Run the simulation using LAMMPS. The averaged velocity
profile for the fluid is plotted below.
As expected for such Couette flow geometry, the fluid velocity increases
linearly along :math:`z`, and is equal to the walls velocities at the fluid-solid
interfaces (no-slip boundary conditions).
.. figure:: figures/NANOSHEAR-profiles-dm.png
:class: only-dark
:alt: Velocity profiles for the elecrolyte
.. figure:: figures/NANOSHEAR-profiles.png
:class: only-light
:alt: Velocity profiles for the elecrolyte
.. container:: figurelegend
Figure: Velocity profiles for water (blue) and walls (orange) along the :math:`z`-axis.
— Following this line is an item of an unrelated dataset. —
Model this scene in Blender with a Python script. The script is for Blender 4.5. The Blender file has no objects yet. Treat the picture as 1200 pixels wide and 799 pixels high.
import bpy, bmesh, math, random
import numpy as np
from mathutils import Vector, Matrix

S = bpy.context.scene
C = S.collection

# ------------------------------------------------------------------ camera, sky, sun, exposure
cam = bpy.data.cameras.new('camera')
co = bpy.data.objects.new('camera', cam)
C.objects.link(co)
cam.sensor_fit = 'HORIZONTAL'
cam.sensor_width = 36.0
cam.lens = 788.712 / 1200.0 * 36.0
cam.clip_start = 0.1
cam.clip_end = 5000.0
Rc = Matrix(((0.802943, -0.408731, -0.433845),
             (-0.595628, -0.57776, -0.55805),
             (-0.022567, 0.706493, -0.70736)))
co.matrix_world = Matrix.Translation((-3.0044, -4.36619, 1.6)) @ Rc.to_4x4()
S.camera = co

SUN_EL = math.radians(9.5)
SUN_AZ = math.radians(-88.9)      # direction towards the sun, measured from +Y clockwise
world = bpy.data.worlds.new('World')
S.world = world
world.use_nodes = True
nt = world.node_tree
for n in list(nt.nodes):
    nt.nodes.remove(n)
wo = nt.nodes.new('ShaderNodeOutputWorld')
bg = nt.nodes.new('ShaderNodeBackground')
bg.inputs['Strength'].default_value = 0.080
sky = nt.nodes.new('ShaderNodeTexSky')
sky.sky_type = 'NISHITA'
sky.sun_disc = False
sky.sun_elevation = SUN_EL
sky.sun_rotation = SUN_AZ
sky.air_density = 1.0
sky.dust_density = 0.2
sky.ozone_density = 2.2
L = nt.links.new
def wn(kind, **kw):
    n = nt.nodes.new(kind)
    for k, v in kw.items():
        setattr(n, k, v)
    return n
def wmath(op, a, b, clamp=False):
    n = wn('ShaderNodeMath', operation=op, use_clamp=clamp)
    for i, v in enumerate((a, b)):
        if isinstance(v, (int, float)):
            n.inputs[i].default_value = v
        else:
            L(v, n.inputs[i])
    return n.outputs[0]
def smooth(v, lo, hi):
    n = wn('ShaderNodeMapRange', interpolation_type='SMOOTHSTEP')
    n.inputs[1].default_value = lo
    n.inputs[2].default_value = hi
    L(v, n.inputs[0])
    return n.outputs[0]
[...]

From the force applied by the fluid on the solid, one can extract the stress
within the fluid, which enables the measurement of its viscosity :math:`\eta`
according to
.. math::
:label: eq_eta
\eta = \tau / \dot{\gamma}
where :math:`\tau` is the stress applied by
the fluid on the shearing wall, and :math:`\dot{\gamma}` the shear rate
:cite:`gravelle2021violations`. Here, the shear rate is
approximately :math:`\dot{\gamma} = 20 \cdot 10^9\,\text{s}^{-1}`,
the average force on each wall is given by ``f_mysf1[1]`` and ``f_mysf2[1]``
and is approximately :math:`2.7\,\mathrm{kcal/mol/Å}` in magnitude. Using a surface area
for the walls of :math:`A = 6 \cdot 10^{-18}\,\text{m}^2`, one obtains an estimate for
the shear viscosity for the confined fluid of :math:`\eta = 3.1\,\text{mPa.s}` using Eq. :eq:`eq_eta`.
.. admonition:: Note
:class: non-title-info
The viscosity calculated at such a high shear rate may differ from the expected
*bulk* value. In general, it is recommended to use a lower value for the
shear rate. Note that for lower shear rates, the ratio of noise-to-signal is
larger, and longer simulations are needed. Another important point to consider
is that the viscosity of a fluid next to a solid surface is typically larger
than in bulk due to interaction with the walls :cite:`wolde-kidanInterplayInterfacialViscosity2021`.
Therefore, one expects the present simulation to yield a viscosity that is slightly
higher than what would be measured in the absence of walls.